Courtisane festival 2017
- Ghent
One of the recent film works that has touched us the most might also be one of the least conventional. Not only is this film completely devoid of a scripted narrative or overtly presented rhetorical argument, it also shows no bodies or faces that could arouse empathy or identification. The only ‘action’ we get to see is performed by sunlight and breezes of wind. This was, in fact, not meant to be a film at all, but was initiated as part of a series of formal studies dealing with light and monochrome, using a camera with a lens covered with a sheet of white paper. When the artist took this camera onto the streets of Tunis, passers-by stopped him to inquire about this strange device. On the film’s soundtrack, we hear a man asking, “What is the point of this; what message are you trying to convey?”, to which the artist responds that he has chosen to put his confidence in the wind.

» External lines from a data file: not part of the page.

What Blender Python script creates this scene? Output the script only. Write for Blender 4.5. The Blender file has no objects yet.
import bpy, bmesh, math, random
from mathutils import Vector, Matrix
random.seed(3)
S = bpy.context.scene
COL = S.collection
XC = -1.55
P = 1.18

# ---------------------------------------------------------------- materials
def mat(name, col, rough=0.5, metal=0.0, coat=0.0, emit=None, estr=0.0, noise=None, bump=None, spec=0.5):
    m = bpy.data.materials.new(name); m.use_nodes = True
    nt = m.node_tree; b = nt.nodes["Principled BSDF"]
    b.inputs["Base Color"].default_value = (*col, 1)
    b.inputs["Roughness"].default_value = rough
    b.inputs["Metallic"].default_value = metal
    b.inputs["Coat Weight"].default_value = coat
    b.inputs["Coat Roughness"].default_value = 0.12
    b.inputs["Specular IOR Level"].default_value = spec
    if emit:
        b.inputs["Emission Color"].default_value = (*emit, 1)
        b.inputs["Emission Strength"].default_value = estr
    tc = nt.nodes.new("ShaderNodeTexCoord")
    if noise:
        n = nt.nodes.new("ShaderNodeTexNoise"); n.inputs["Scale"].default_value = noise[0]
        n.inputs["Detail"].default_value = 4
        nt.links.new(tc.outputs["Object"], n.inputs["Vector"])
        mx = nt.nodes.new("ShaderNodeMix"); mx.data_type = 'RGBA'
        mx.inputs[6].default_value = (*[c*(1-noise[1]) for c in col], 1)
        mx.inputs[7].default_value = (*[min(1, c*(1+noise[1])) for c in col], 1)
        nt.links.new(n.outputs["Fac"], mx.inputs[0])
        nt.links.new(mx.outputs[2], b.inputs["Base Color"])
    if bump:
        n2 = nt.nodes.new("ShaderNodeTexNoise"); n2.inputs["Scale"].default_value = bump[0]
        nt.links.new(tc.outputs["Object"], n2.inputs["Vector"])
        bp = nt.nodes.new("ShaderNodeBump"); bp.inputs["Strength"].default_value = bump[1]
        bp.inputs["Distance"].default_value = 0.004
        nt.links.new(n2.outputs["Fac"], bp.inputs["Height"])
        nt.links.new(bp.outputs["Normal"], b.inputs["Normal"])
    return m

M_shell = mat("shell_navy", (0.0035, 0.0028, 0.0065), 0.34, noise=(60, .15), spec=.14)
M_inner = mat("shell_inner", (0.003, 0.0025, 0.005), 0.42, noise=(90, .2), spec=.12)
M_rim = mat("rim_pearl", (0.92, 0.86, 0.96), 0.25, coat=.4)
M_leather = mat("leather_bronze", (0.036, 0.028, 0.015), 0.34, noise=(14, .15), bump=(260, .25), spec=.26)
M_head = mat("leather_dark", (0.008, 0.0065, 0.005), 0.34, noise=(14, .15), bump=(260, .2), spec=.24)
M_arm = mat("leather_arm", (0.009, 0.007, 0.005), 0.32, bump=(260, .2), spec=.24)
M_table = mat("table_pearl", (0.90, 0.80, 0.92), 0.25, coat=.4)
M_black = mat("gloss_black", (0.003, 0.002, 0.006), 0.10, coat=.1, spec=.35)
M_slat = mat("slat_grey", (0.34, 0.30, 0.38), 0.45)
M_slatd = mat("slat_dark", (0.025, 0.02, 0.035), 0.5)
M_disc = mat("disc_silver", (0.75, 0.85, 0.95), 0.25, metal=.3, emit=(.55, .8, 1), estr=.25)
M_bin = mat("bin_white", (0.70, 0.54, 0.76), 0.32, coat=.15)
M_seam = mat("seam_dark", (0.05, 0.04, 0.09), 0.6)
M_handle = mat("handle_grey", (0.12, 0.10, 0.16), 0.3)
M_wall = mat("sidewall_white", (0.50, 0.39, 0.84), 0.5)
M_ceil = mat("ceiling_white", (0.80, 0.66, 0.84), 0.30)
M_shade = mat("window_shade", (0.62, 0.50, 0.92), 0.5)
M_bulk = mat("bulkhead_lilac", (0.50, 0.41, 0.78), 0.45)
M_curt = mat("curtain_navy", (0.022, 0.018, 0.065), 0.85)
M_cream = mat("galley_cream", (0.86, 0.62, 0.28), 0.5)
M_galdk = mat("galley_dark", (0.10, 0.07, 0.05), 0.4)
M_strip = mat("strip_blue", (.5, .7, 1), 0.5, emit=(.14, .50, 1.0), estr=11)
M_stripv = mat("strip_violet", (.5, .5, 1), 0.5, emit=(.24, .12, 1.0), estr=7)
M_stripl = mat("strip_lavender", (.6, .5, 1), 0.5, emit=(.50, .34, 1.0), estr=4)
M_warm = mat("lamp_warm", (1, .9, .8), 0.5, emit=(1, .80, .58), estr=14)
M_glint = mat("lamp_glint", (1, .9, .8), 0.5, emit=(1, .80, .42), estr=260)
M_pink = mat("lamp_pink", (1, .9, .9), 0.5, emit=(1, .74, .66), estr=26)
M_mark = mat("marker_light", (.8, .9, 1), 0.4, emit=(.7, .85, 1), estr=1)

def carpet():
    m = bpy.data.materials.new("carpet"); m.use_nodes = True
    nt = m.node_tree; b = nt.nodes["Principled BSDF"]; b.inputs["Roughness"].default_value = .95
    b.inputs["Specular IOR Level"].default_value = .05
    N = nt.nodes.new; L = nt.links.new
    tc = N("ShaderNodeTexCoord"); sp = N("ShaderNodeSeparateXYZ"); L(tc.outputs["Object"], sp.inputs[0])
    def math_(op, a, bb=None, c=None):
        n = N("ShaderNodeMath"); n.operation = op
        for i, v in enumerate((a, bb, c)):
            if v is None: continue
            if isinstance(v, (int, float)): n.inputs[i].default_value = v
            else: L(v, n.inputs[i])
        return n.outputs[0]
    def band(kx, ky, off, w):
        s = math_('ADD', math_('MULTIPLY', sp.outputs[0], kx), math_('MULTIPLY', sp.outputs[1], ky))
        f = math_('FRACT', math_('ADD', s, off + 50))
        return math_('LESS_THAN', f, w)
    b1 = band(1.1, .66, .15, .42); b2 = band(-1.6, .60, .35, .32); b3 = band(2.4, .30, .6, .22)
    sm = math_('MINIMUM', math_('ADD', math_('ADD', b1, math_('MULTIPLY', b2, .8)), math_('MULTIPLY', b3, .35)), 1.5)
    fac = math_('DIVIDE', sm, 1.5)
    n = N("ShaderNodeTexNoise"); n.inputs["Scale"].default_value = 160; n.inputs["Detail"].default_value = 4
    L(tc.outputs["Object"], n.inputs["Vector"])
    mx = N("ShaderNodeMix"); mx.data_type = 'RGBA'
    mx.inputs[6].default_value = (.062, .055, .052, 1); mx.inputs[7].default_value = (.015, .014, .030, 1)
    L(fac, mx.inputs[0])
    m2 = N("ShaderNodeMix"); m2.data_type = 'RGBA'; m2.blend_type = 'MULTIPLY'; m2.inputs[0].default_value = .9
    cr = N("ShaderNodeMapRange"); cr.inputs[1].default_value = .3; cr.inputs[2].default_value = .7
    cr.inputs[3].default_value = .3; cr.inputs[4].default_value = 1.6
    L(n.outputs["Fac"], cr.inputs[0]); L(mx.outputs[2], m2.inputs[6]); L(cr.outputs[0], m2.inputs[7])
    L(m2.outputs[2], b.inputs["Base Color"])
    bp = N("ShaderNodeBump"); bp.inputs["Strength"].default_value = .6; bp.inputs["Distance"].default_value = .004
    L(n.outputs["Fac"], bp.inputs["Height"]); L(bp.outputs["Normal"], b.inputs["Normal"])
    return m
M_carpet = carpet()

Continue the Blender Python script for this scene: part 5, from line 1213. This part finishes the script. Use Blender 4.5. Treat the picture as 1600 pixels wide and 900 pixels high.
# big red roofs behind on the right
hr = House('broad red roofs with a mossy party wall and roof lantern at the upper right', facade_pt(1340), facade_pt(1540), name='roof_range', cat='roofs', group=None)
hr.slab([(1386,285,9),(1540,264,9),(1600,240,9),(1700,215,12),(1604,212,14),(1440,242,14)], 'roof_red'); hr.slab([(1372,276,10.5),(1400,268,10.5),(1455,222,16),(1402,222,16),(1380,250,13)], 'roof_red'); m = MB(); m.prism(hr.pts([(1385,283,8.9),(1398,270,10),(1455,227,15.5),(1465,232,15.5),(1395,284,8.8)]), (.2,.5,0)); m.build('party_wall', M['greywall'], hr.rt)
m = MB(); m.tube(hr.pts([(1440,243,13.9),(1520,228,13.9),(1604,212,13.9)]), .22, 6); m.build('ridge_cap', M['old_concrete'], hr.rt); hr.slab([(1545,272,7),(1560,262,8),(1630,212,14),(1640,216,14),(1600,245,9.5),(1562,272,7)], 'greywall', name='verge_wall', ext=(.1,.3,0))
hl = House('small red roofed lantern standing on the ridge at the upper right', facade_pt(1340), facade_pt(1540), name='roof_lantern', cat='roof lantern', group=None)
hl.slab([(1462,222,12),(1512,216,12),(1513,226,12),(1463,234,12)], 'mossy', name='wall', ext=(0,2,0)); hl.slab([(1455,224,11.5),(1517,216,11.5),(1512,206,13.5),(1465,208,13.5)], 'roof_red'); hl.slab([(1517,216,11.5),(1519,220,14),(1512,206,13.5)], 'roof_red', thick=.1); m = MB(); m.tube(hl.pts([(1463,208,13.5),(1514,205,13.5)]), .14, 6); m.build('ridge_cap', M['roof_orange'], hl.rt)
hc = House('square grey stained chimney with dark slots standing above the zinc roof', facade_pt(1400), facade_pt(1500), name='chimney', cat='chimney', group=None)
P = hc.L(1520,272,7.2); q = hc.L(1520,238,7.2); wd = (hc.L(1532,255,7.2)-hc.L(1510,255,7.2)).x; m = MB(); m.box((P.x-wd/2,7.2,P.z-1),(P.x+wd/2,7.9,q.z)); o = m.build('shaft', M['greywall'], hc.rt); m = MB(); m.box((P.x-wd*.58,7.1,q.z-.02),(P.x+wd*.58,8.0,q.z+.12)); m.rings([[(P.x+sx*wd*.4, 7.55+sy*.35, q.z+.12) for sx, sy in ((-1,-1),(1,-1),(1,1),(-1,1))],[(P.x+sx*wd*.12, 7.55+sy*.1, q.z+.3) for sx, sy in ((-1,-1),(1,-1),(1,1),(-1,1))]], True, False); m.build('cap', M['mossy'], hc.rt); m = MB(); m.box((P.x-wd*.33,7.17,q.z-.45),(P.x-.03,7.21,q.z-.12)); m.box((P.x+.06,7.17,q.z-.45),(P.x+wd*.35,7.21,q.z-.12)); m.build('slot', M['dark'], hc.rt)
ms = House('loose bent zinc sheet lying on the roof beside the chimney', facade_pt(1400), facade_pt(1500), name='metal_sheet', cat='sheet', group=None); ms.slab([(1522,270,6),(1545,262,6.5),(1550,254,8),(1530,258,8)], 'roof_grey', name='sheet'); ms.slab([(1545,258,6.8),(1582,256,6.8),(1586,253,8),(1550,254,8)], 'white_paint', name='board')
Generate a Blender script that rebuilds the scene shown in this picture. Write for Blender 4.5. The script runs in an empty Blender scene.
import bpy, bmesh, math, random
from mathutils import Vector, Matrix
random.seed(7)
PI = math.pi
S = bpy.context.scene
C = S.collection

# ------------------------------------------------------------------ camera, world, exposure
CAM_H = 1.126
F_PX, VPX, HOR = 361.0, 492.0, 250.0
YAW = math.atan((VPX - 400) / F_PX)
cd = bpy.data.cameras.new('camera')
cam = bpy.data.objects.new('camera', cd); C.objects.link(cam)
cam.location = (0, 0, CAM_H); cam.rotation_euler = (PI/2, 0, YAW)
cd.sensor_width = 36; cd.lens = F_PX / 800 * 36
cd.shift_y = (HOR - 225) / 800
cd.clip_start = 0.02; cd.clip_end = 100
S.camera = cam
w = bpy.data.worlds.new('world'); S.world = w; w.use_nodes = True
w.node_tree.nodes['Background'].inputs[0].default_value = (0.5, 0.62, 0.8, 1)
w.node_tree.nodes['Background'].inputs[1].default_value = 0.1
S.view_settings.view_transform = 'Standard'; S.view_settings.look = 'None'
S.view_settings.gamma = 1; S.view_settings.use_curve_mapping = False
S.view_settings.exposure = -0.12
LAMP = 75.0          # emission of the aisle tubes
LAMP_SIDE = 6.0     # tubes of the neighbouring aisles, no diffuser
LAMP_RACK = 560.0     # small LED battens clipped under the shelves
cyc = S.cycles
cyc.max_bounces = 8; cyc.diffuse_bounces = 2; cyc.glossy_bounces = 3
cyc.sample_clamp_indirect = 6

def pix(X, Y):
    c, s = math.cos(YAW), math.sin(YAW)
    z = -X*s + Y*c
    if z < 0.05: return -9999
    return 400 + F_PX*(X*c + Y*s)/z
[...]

We hear a self-proclaimed cinephile admitting that the meaning of this experiment surpasses him, while at the same time avowing his trust in the capacity of images to “provoke discussion”. Surprisingly, for all the opacity and uncertainty it evokes, the paper covering the camera’s eye seems to invite an upsurge of curiosity and exchange. This explains the title of the film. The screen becomes the Foyer, as artist Ismaïl Bahri suggests, where varying projections meet, but also a place of divergence amongst this community of onlookers.
Is this not also a potential definition of cinema itself? Can we think of cinema as a gathering place that gives rise to the sharing of diverse experiences? After all, doesn’t the game of appearances that unfolds before us — wavering hesitantly between the expectation of a message to decipher and a trust in “the wind blowing where it will” — open up a multiplicity of different relations, interpretations and translations? We consider this question one of the main challenges of this year’s 16th edition of the Courtisane festival. And yet, the ambition to create an accommodating foyer finds itself counterbalanced by a second challenge that is equally dear to us, one that we find encapsulated in the title of another great film that is part of the festival program: that of non-reconciliation. Can the vast world of appearances which comprises cinema remind us that the current order of things, thriving on sentiments of fear and disorientation, is no more necessary or inevitable today than it was yesterday? Can its fictions and frictions participate in the search for new worlds of possibility?